YSU chief to drug dealers: Keep off campus


By PETER H. MILLIKEN

milliken@vindy.com

YOUNGSTOWN

A four-year prison term for a former Youngstown State University football player should send a message that drug-dealing won’t be tolerated on or near campus, say the university’s president and police chief.

“We will continue to prosecute anyone that we catch in such acts. Selling marijuana on or near the Youngstown State University campus is absolutely not part of the college experience. ... We have no intention of tolerating it,” said YSU President Cynthia Anderson.

YSU Police Chief John Gocala Sr., whose department initiated the drug-dealing investigation, concurred, saying, “We have a zero-tolerance policy, and we intend to enforce it very efficiently and very effectively anywhere around the campus.”

Both made their remarks Tuesday after leaving the courtroom of Judge Maureen A. Sweeney of Mahoning County Common Pleas Court, who had just sentenced Tyler M. Griffin to four years in prison.

Griffin, who was a cornerback in 2008, is a nephew of Archie Griffin, president of the Ohio State University Alumni Association and two-time Heisman Trophy winner.

Tyler Griffin had earlier pleaded guilty to seven counts of marijuana trafficking and two counts of funding of drug trafficking.

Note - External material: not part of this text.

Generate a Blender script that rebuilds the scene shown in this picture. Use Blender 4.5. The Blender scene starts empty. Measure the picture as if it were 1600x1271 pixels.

Griffin, 25, did not make any of the marijuana sales he was charged with on campus, but he made them within about 500 feet of campus in October and November 2008, said Martin P. Desmond, assistant county prosecutor.

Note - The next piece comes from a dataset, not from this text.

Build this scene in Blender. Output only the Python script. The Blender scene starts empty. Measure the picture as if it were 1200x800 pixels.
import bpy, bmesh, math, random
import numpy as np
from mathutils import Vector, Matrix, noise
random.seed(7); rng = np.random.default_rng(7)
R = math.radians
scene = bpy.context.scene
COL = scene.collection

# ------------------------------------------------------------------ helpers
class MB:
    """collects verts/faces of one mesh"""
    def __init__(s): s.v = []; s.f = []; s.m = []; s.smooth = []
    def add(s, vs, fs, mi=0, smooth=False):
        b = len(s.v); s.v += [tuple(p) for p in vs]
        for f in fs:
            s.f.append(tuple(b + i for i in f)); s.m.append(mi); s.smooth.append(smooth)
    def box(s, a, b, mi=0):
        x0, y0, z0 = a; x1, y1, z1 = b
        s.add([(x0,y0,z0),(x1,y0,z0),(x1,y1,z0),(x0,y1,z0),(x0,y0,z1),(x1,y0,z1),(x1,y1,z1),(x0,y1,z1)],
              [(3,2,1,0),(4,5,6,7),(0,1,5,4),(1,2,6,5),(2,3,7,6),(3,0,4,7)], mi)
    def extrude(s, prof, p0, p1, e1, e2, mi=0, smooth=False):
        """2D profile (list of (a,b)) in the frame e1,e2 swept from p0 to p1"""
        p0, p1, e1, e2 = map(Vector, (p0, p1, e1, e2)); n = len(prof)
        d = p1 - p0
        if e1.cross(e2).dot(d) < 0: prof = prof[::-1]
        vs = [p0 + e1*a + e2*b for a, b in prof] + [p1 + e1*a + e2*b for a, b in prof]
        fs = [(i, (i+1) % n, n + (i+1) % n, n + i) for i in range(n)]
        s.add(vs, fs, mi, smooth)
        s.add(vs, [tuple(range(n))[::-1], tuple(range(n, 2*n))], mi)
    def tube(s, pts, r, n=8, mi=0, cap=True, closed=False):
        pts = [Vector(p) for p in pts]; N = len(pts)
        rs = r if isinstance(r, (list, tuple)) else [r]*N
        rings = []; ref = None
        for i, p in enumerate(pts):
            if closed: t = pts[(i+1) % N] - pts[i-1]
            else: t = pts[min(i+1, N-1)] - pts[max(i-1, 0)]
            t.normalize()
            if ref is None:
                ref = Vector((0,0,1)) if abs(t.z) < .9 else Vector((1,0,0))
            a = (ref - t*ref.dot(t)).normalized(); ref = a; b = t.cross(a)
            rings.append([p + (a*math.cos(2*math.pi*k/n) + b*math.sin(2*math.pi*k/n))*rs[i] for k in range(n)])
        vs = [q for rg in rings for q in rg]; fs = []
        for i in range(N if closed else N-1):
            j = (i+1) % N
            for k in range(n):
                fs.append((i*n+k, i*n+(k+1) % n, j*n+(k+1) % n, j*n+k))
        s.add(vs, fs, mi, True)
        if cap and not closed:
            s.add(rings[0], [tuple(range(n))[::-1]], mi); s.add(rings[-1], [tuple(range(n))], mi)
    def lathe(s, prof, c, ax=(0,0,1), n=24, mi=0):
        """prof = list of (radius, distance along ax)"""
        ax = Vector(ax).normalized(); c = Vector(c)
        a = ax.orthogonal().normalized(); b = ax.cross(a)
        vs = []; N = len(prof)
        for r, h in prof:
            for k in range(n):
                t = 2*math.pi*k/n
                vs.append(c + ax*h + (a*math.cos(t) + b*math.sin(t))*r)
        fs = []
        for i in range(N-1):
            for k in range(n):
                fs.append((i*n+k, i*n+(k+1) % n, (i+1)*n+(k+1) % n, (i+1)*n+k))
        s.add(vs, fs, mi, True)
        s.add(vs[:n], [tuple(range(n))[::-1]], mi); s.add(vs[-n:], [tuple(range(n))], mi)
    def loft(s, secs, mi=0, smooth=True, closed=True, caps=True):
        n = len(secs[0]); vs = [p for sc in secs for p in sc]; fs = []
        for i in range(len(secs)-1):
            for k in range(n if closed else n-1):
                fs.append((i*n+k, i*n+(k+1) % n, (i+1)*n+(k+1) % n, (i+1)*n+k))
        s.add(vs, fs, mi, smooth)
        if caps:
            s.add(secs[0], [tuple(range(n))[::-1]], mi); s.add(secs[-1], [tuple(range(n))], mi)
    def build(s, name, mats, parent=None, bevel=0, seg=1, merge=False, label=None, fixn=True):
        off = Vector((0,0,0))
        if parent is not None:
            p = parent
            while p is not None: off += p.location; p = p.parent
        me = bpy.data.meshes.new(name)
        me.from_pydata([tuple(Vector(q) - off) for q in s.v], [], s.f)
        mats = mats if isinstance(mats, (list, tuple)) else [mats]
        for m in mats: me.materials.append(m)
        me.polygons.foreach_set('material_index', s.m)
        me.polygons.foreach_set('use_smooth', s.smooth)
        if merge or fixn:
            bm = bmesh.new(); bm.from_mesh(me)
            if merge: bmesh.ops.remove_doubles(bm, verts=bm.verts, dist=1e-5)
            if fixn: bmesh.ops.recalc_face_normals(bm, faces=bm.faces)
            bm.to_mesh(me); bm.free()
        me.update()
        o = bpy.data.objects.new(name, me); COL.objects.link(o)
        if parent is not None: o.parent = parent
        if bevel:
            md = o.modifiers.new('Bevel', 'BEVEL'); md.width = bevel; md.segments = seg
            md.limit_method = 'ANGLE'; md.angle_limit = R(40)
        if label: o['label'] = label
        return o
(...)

University students typically would meet Griffin at his Ohio Avenue apartment to buy marijuana, Desmond said.

YSU Police Sgt. Randy Williams, who is a member of the Mahoning Valley Drug Task Force, played a major role in investigating this case, Desmond said.

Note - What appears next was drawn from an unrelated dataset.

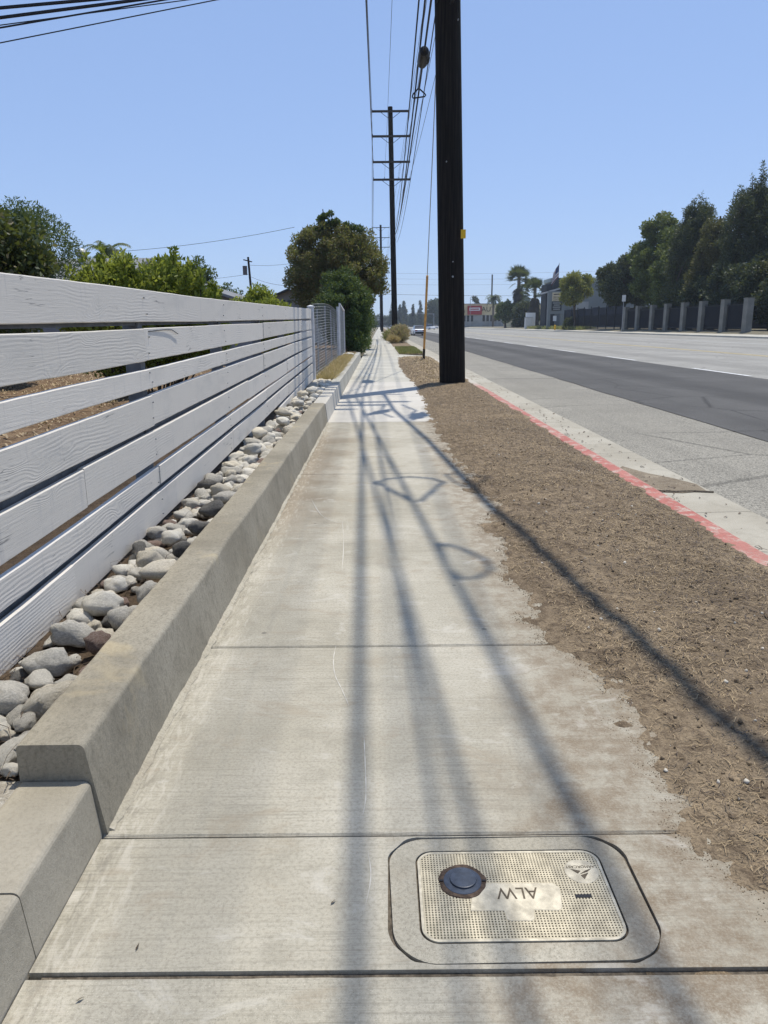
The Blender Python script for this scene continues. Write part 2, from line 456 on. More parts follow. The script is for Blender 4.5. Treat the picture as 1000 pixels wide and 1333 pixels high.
def wood_white():
    t = NT('white_painted_wood')
    oi = t.n('ShaderNodeObjectInfo')
    off = t.n('ShaderNodeVectorMath', operation='MULTIPLY_ADD')
    comb = t.n('ShaderNodeCombineXYZ')
    t.l(oi.outputs['Random'], comb.inputs[0]); t.l(oi.outputs['Random'], comb.inputs[1]); t.l(oi.outputs['Random'], comb.inputs[2])
    t.l(comb.outputs[0], off.inputs[0]); off.inputs[1].default_value = (37, 91, 53); t.l(t.tc, off.inputs[2])
    v = off.outputs[0]
    warp = t.noise(1.0, 3, 0.5, src=t.mapping((1, 1.5, 4.2), v))
    knot = t.noise(1.0, 1, 0.4, src=t.mapping((1, 2.6, 6.5), v))
    zz = t.sep(v)[2]
    ph = t.math('ADD', t.math('MULTIPLY', zz, 330.0), t.math('ADD', t.math('MULTIPLY', warp, 34.0), t.math('MULTIPLY', t.ramp(knot, 0.56, 0.82), 26.0)))
    ring = t.math('ADD', t.math('MULTIPLY', t.math('SINE', ph), 0.5), 0.5)
    fibre = t.noise(1.0, 3, 0.6, src=t.mapping((30, 5, 300), v))
    band = t.ramp(t.noise(1.0, 2, 0.5, src=t.mapping((1, 0.8, 7), v)), 0.42, 0.68, 0.06, 1.0)
    h = t.math('ADD', t.math('MULTIPLY', t.math('MULTIPLY', ring, band), 0.55), t.math('MULTIPLY', fibre, 0.7))
    tint = t.mix(oi.outputs['Random'], (0.6, 0.565, 0.5, 1), (0.68, 0.64, 0.57, 1))
    blot = t.noise(1.0, 5, 0.65, src=t.mapping((3, 1.6, 6), v))
    col = t.mix(t.math('MULTIPLY', t.ramp(blot, 0.5, 0.72), 0.32), tint, (0.44, 0.43, 0.4, 1))
    groove = t.math('MULTIPLY', t.math('MULTIPLY', t.ramp(ring, 0.3, 0.0), band), 0.16)
    col = t.mix(groove, col, (0.4, 0.41, 0.42, 1))
    # runs of grime down the face and a few hairline splits
    drip = t.noise(1.0, 3, 0.6, src=t.mapping((1, 22, 1.3), v))
    col = t.mix(t.math('MULTIPLY', t.ramp(drip, 0.6, 0.72), 0.3), col, (0.4, 0.4, 0.4, 1))
    crack = t.noise(1.0, 2, 0.5, src=t.mapping((1, 1.4, 36), v))
    ck = t.math('MULTIPLY', t.ramp(t.math('ABSOLUTE', t.math('SUBTRACT', crack, 0.5)), 0.010, 0.0), t.ramp(t.noise(1.0, 1, src=t.mapping((1, 2.4, 3), v)), 0.58, 0.68))
    col = t.mix(t.math('MULTIPLY', ck, 0.75), col, (0.12, 0.12, 0.12, 1))
    return t.bsdf(col, 0.62, t.bump(h, 0.5, 0.0024), 0, 0.3)
M['wood'] = wood_white()
M['post_grey'] = simple('grey_painted_post', (0.15, 0.153, 0.155), 0.7, 0.2, 10, bump=0.2)
M['grey_wall'] = simple('grey_yard_wall', (0.2, 0.21, 0.225), 0.9, 0.08, 3)
M['white_post'] = simple('white_post_paint', (0.62, 0.62, 0.62), 0.55, 0.08, 9, bump=0.15)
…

Griffin’s lawyer, Mark Lavelle, urged the judge to send Griffin to prison for one year. “He’s a good kid, judge, who smokes marijuana. He saw an opportunity for some cash. He saw an opportunity for some free weed,” Lavelle said.

“I understand what I did was wrong. I took the opportunity to smoke weed for free. I didn’t mean any harm,” said Griffin, who apologized for his crimes.

In July, Judge Sweeney imposed a four-year prison term on Griffin’s co-defendant, Andre O. Johnson, 29, a former Youngstown firefighter, who Desmond said mailed marijuana to Griffin from California.

Griffin would mail large amounts of cash to Johnson, who would then mail large amounts of marijuana to Griffin, and police intercepted one of the marijuana packages, Desmond said. Desmond sought a four-year prison term for Griffin.

The dollar amounts of the transactions Griffin pleaded guilty to range from $20 to $30 apiece for the lower-level charges to $800 each for two one-pound transactions and $4,800 for a five-pound transaction, Desmond said.

As for judicial release, Judge Sweeney told Griffin: “It all is on your shoulders. If there’s one screw-up in prison, I’m not even going to consider it. Do you understand?”

Griffin, whose earliest eligibility for judicial release will be in 18 months, replied: “Yes, your honor.”